T - First, thanks...cool site I didn't know about. And as the article says: "The retreat of the Columbia contributes to global sea-level rise, mostly through iceberg calving. This one glacier accounts for nearly half of the ice loss in the Chugach Mountains. However, the ice losses are not exclusively tied to increasing air and water temperatures." It doesn't go into enough detail. The glacier feeds off of the Columbia Ice Field In Alberta. I've been lucky enough to walk up on top of the CIF a couple of times. From there you can see the markers denoting where the edge was as it began its retreat long before the industrial revolution began and meaningful GHG production. The CIF is actually a triple divide: melt water ultimately flows in the Pacific, Arctic and southward across the US.

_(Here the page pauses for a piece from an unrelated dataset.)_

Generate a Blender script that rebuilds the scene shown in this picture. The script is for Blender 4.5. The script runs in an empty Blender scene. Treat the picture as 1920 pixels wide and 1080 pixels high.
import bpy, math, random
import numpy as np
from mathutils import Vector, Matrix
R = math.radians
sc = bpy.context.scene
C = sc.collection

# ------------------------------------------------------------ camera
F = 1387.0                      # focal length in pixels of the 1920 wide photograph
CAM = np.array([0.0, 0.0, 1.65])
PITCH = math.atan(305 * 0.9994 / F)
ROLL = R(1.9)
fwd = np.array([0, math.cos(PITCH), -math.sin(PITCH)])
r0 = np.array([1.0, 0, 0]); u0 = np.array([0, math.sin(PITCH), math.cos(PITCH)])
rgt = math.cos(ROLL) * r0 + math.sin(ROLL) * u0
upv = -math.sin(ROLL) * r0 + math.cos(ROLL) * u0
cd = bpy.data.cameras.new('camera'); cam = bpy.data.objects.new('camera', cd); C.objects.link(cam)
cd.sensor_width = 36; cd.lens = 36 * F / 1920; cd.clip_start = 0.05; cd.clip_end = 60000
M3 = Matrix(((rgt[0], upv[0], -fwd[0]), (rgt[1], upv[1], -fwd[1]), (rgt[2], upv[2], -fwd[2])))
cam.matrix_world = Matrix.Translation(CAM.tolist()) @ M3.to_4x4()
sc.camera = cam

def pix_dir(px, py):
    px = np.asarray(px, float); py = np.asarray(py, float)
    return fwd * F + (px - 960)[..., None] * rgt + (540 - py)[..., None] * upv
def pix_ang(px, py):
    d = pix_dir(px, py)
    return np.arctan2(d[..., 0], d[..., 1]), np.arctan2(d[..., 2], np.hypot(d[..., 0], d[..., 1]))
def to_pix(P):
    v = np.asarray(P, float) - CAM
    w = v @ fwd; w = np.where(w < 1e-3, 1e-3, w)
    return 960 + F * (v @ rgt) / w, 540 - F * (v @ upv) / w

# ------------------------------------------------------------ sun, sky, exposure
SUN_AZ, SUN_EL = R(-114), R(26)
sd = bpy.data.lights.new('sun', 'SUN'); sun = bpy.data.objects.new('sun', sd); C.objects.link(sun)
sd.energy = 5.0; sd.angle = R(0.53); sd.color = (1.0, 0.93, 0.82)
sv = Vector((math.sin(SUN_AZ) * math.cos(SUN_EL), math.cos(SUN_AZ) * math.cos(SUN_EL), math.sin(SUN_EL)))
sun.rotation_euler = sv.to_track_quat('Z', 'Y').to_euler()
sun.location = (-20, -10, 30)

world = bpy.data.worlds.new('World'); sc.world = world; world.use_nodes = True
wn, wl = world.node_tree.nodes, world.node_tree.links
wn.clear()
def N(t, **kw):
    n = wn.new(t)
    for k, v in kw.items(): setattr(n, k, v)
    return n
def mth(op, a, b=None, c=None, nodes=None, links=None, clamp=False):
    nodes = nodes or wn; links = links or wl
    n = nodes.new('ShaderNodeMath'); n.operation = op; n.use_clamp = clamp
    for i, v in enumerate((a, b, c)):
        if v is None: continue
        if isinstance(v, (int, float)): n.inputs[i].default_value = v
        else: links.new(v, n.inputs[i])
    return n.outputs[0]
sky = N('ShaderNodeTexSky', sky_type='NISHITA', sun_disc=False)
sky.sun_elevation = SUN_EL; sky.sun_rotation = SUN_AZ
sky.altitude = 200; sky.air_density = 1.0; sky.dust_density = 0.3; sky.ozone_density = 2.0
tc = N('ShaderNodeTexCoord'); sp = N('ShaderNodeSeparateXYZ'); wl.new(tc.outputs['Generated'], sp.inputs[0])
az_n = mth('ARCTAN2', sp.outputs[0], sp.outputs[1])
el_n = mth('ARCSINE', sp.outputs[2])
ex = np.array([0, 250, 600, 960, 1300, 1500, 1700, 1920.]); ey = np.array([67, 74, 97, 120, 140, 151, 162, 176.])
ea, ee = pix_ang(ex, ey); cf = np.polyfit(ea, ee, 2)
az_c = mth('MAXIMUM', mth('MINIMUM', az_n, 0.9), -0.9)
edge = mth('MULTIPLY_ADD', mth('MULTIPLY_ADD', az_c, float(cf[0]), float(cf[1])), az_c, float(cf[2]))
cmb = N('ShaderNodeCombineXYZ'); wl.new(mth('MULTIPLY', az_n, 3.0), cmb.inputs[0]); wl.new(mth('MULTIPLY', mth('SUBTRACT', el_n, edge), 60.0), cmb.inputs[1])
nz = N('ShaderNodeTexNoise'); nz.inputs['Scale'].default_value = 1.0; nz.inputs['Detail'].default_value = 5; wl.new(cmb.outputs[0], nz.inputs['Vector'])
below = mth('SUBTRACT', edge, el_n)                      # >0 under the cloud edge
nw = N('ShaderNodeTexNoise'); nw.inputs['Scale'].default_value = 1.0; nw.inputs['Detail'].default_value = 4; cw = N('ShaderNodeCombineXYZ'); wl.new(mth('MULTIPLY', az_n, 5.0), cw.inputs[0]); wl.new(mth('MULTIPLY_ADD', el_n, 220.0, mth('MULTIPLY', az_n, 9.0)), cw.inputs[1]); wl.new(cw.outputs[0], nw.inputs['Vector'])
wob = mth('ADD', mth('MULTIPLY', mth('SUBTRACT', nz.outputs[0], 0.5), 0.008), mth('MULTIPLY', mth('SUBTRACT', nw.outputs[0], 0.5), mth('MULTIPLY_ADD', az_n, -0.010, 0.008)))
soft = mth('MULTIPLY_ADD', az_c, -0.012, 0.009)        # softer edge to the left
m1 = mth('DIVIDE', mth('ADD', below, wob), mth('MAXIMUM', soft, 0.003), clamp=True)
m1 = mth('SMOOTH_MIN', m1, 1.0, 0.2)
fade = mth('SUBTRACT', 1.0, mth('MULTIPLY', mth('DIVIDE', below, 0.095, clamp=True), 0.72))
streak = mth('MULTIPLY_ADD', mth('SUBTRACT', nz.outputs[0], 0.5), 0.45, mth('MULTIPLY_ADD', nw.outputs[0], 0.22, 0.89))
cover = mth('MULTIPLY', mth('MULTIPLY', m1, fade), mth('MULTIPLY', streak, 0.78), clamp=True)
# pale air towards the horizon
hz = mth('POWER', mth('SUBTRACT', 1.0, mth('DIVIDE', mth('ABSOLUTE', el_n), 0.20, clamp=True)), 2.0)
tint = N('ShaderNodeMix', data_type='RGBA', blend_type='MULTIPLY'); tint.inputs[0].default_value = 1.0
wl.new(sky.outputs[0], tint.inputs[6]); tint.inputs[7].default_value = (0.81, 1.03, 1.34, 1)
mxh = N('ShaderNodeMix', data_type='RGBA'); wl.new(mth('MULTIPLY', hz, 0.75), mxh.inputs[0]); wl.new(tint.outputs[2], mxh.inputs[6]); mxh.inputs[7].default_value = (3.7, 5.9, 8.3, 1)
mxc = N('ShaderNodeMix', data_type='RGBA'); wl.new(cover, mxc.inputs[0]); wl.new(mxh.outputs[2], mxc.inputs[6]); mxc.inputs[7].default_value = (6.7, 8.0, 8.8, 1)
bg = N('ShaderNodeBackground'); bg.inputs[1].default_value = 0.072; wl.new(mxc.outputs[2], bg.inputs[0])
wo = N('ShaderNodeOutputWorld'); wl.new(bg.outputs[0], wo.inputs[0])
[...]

And the article may be right: climate change might accelerate the melt. Or, if one understands glacial accretion dynamics, CC might actually cause the CIF to stop retreating and even grow. Likewise the retreat of the Kilimanjaro glacier isn't related to warming...it isn't melting. The loss is due to sublimation: converting to a gaseous phase directly from the solid phase. Researchers have concluded that it's primarily the result of agricultural activity around the mountain. The ag is locking up moisture and drying the air that ascends the mountain. The drier air is escalating the sublimation.

Climate change is affecting all the systems to one degree or another. Just more complex than just the notion of warmer air regardless of the origin.